Dos meses de jazz y paisajes urbanos

Dos meses de jazz y paisajes urbanos
Dos meses de jazz y paisajes urbanos

He tenido la suerte de hacer varios viajes  a sitios lejanos. En el país he tocado en muchas ciudades. También conocí Brasil, Chile, Paraguay entre otros países. Sin embargo atesoro un viaje en particular, el que me llevó a vivir dos meses en Barcelona.

Recuerdo perfecto la fecha de mi desembarco: a las 14 del 29 de enero de 2000.

Lo primero que cualquier visitante reconoce, como yo aquel día, es el frío del invierno que cala los huesos. El sol se venía como torcido hacia el horizonte, como si fuera el ocaso. Era una Polaroid, un adelanto de los pocos días despejados que experimenté en toda la estadía.

¿El motivo del viaje? Un amigo estaba allá. Era sonidista de una orquesta de baile y justo el baterista abandonó la agrupación y eso me permitió la posibilidad de remplazarlo. Y yo me arriesgué.

Tuve la suerte además que mi residencia cruzaba las calles Llorens y Barba, a cuatro cuadras de la diagonal que desemboca en la iconográfica Sagrada Familia.

Era la primera vez que veía tanta variedad humana conviviendo en una misma ciudad, tantos pasillos y recovecos, tanta arquitectura maravillosa, tanto arte. Me resultó muy confortable de Barcelona que es una ciudad intermedia de tamaño. No era ni el monstruo que es Buenos Aires, ni tampoco Mendoza. Su espacio urbano era ideal para caminarla a morir. Por otro lado, si no había tiempo o ganas de caminar,  la red de subtes, un servicio que realmente te brinda muchas posibilidades de cruzar en múltiples direcciones por la ciudad, fue la solución.

Los músicos barceloneses trabajan mucho en las orquestas bailables en docenas de clubes del tipo social, donde se arma una ronda, con cantinas y salones muy pintorescos.

En mi caso, la banda que integré por entonces en general tocaba los fines de semana, algunas veces fuera, en Zaragoza, Huesca, Sitges, lo que me permitía tener varias noches libres durante la semana.

Las aproveché recorriendo los circuitos estables de jazz. Allá es un género muy arraigado a la movida nocturna. Las jam session eran prácticamente geniales y uno podía aprender con tan sólo mirar cómo tocaban. El nivel de talento era muy alto, mejorado además por la rotación de músicos que de por sí había en la ciudad, lo que permitía renovar los estilos y las influencias.

Más allá de estas reuniones, de todas maneras se podían tomar clases cerca del Mercat de Sant Antoni y en el Foro, cerca del Arc del Triomf, en el Passeig de Lluís Companys, entre los lugares que conocí.

Entre tantos edificios que me impresionaron, me quedó el recuerdo de caminar junto a uno de los paredones de la muy antigua catedral de la Santa Cruz y Santa Eulalia, de la plaça de Sant Jaume (el edificio gótico construido entre los siglos XIII a XV).
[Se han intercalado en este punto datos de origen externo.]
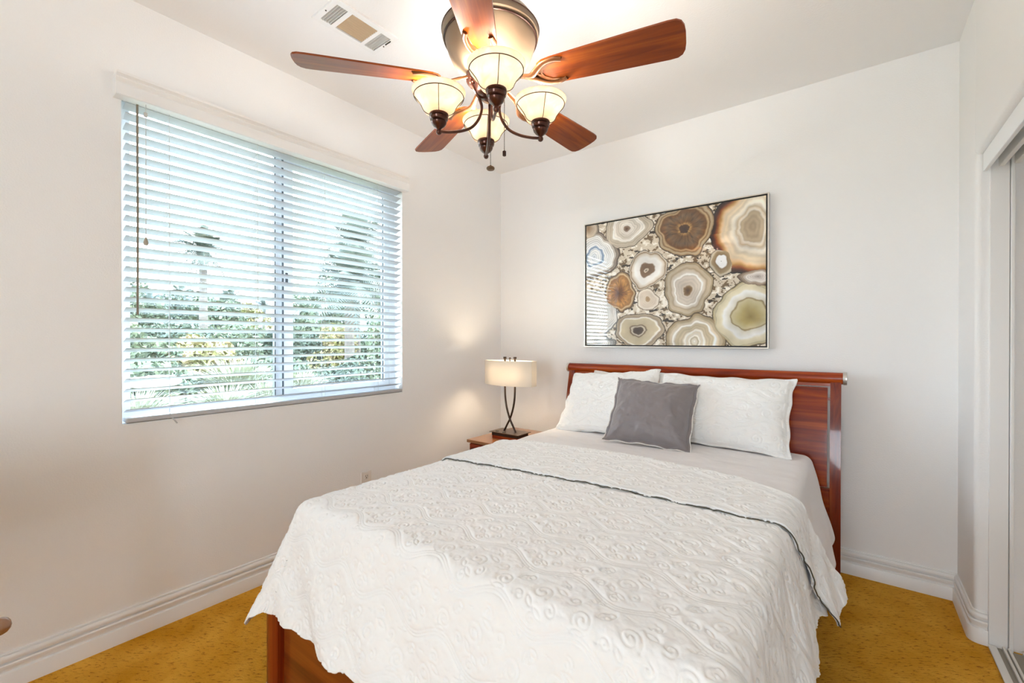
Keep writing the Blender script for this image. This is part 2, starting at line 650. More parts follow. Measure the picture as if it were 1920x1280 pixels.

Aquel muro era de los tiempos romanos. Tenía una textura de piedra gastada por el peso de los siglos. Por la historia.

No obstante, el sueño se terminó. El contrato que la orquesta me había prometido para alargar mi estadía no se pudo concretar, por lo que no tuve otra opción que volverme al país. Fue el final de un viaje, no tan anunciado, de dos meses divinos.